▸ **To do**
Present the data once more in exactly its original form.

☆ ☆ ☆ ☆ ☆ ☆ ☆

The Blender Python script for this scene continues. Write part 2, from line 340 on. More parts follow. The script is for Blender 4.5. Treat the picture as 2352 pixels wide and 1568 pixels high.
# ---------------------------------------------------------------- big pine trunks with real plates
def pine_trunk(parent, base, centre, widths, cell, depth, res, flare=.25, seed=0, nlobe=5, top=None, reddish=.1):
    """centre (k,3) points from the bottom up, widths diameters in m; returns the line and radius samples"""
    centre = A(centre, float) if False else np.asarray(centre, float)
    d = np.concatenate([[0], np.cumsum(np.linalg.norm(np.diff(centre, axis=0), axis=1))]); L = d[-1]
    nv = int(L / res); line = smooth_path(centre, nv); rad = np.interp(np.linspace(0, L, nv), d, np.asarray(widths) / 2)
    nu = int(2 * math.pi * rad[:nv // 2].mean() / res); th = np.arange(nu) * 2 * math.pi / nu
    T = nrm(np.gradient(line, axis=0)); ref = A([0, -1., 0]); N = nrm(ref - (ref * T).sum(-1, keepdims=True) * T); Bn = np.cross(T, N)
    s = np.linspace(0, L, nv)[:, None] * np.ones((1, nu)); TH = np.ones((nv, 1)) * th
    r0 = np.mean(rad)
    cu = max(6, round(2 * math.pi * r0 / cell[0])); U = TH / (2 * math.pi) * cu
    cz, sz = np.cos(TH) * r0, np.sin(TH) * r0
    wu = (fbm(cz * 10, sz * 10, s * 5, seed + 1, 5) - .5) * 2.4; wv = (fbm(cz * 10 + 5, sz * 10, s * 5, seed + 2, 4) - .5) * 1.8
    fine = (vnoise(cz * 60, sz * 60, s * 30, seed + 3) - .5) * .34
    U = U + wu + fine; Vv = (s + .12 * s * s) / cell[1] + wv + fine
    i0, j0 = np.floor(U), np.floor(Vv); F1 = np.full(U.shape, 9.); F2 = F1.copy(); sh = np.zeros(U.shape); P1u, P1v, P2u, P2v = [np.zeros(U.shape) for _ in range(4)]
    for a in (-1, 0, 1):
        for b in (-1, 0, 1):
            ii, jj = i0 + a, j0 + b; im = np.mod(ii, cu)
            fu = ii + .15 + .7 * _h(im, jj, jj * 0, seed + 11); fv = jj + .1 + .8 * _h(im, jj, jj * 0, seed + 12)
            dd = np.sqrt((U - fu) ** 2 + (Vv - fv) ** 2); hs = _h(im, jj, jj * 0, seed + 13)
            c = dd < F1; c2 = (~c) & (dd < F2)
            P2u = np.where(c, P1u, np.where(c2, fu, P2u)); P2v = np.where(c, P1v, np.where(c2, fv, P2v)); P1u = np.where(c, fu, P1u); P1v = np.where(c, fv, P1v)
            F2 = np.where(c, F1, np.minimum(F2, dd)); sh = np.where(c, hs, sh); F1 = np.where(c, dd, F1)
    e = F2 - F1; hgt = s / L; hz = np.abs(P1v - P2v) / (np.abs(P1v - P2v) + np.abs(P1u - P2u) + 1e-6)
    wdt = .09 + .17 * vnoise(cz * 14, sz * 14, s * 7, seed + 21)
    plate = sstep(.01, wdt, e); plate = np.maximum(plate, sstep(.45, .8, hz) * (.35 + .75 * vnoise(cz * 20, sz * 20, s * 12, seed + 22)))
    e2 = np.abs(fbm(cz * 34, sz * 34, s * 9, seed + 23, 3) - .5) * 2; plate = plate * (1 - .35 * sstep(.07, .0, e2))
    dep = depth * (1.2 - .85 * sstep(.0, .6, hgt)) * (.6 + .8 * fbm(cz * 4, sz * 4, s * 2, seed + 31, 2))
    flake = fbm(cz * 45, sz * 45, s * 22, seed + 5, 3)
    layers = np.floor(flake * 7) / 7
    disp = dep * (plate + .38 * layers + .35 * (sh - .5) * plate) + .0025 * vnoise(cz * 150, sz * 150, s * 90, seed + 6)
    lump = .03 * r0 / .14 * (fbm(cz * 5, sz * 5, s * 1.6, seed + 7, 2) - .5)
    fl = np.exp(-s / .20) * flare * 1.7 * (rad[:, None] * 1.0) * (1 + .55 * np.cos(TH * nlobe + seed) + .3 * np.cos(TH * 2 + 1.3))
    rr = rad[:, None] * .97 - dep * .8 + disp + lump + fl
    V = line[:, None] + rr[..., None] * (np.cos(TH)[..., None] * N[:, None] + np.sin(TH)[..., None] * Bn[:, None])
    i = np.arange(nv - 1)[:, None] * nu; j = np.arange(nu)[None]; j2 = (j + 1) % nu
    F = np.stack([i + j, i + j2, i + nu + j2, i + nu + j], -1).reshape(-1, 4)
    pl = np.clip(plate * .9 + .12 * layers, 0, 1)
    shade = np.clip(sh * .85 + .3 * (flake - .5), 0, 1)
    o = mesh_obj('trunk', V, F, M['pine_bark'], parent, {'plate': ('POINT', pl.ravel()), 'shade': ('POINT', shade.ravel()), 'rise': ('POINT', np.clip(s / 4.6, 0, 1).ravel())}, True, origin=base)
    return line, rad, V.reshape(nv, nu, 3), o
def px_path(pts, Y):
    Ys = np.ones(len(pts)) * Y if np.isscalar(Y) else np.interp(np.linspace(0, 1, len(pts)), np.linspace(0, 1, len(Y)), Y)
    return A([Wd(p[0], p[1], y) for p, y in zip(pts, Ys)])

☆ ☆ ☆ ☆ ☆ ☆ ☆

▸ **Task output**
The Blender Python script for this scene continues. Write part 2, from line 340 on. More parts follow. The script is for Blender 4.5. Treat the picture as 2352 pixels wide and 1568 pixels high.
# ---------------------------------------------------------------- big pine trunks with real plates
def pine_trunk(parent, base, centre, widths, cell, depth, res, flare=.25, seed=0, nlobe=5, top=None, reddish=.1):
    """centre (k,3) points from the bottom up, widths diameters in m; returns the line and radius samples"""
    centre = A(centre, float) if False else np.asarray(centre, float)
    d = np.concatenate([[0], np.cumsum(np.linalg.norm(np.diff(centre, axis=0), axis=1))]); L = d[-1]
    nv = int(L / res); line = smooth_path(centre, nv); rad = np.interp(np.linspace(0, L, nv), d, np.asarray(widths) / 2)
    nu = int(2 * math.pi * rad[:nv // 2].mean() / res); th = np.arange(nu) * 2 * math.pi / nu
    T = nrm(np.gradient(line, axis=0)); ref = A([0, -1., 0]); N = nrm(ref - (ref * T).sum(-1, keepdims=True) * T); Bn = np.cross(T, N)
    s = np.linspace(0, L, nv)[:, None] * np.ones((1, nu)); TH = np.ones((nv, 1)) * th
    r0 = np.mean(rad)
    cu = max(6, round(2 * math.pi * r0 / cell[0])); U = TH / (2 * math.pi) * cu
    cz, sz = np.cos(TH) * r0, np.sin(TH) * r0
    wu = (fbm(cz * 10, sz * 10, s * 5, seed + 1, 5) - .5) * 2.4; wv = (fbm(cz * 10 + 5, sz * 10, s * 5, seed + 2, 4) - .5) * 1.8
    fine = (vnoise(cz * 60, sz * 60, s * 30, seed + 3) - .5) * .34
    U = U + wu + fine; Vv = (s + .12 * s * s) / cell[1] + wv + fine
    i0, j0 = np.floor(U), np.floor(Vv); F1 = np.full(U.shape, 9.); F2 = F1.copy(); sh = np.zeros(U.shape); P1u, P1v, P2u, P2v = [np.zeros(U.shape) for _ in range(4)]
    for a in (-1, 0, 1):
        for b in (-1, 0, 1):
            ii, jj = i0 + a, j0 + b; im = np.mod(ii, cu)
            fu = ii + .15 + .7 * _h(im, jj, jj * 0, seed + 11); fv = jj + .1 + .8 * _h(im, jj, jj * 0, seed + 12)
            dd = np.sqrt((U - fu) ** 2 + (Vv - fv) ** 2); hs = _h(im, jj, jj * 0, seed + 13)
            c = dd < F1; c2 = (~c) & (dd < F2)
            P2u = np.where(c, P1u, np.where(c2, fu, P2u)); P2v = np.where(c, P1v, np.where(c2, fv, P2v)); P1u = np.where(c, fu, P1u); P1v = np.where(c, fv, P1v)
            F2 = np.where(c, F1, np.minimum(F2, dd)); sh = np.where(c, hs, sh); F1 = np.where(c, dd, F1)
    e = F2 - F1; hgt = s / L; hz = np.abs(P1v - P2v) / (np.abs(P1v - P2v) + np.abs(P1u - P2u) + 1e-6)
    wdt = .09 + .17 * vnoise(cz * 14, sz * 14, s * 7, seed + 21)
    plate = sstep(.01, wdt, e); plate = np.maximum(plate, sstep(.45, .8, hz) * (.35 + .75 * vnoise(cz * 20, sz * 20, s * 12, seed + 22)))
    e2 = np.abs(fbm(cz * 34, sz * 34, s * 9, seed + 23, 3) - .5) * 2; plate = plate * (1 - .35 * sstep(.07, .0, e2))
    dep = depth * (1.2 - .85 * sstep(.0, .6, hgt)) * (.6 + .8 * fbm(cz * 4, sz * 4, s * 2, seed + 31, 2))
    flake = fbm(cz * 45, sz * 45, s * 22, seed + 5, 3)
    layers = np.floor(flake * 7) / 7
    disp = dep * (plate + .38 * layers + .35 * (sh - .5) * plate) + .0025 * vnoise(cz * 150, sz * 150, s * 90, seed + 6)
    lump = .03 * r0 / .14 * (fbm(cz * 5, sz * 5, s * 1.6, seed + 7, 2) - .5)
    fl = np.exp(-s / .20) * flare * 1.7 * (rad[:, None] * 1.0) * (1 + .55 * np.cos(TH * nlobe + seed) + .3 * np.cos(TH * 2 + 1.3))
    rr = rad[:, None] * .97 - dep * .8 + disp + lump + fl
    V = line[:, None] + rr[..., None] * (np.cos(TH)[..., None] * N[:, None] + np.sin(TH)[..., None] * Bn[:, None])
    i = np.arange(nv - 1)[:, None] * nu; j = np.arange(nu)[None]; j2 = (j + 1) % nu
    F = np.stack([i + j, i + j2, i + nu + j2, i + nu + j], -1).reshape(-1, 4)
    pl = np.clip(plate * .9 + .12 * layers, 0, 1)
    shade = np.clip(sh * .85 + .3 * (flake - .5), 0, 1)
    o = mesh_obj('trunk', V, F, M['pine_bark'], parent, {'plate': ('POINT', pl.ravel()), 'shade': ('POINT', shade.ravel()), 'rise': ('POINT', np.clip(s / 4.6, 0, 1).ravel())}, True, origin=base)
    return line, rad, V.reshape(nv, nu, 3), o
def px_path(pts, Y):
    Ys = np.ones(len(pts)) * Y if np.isscalar(Y) else np.interp(np.linspace(0, 1, len(pts)), np.linspace(0, 1, len(Y)), Y)
    return A([Wd(p[0], p[1], y) for p, y in zip(pts, Ys)])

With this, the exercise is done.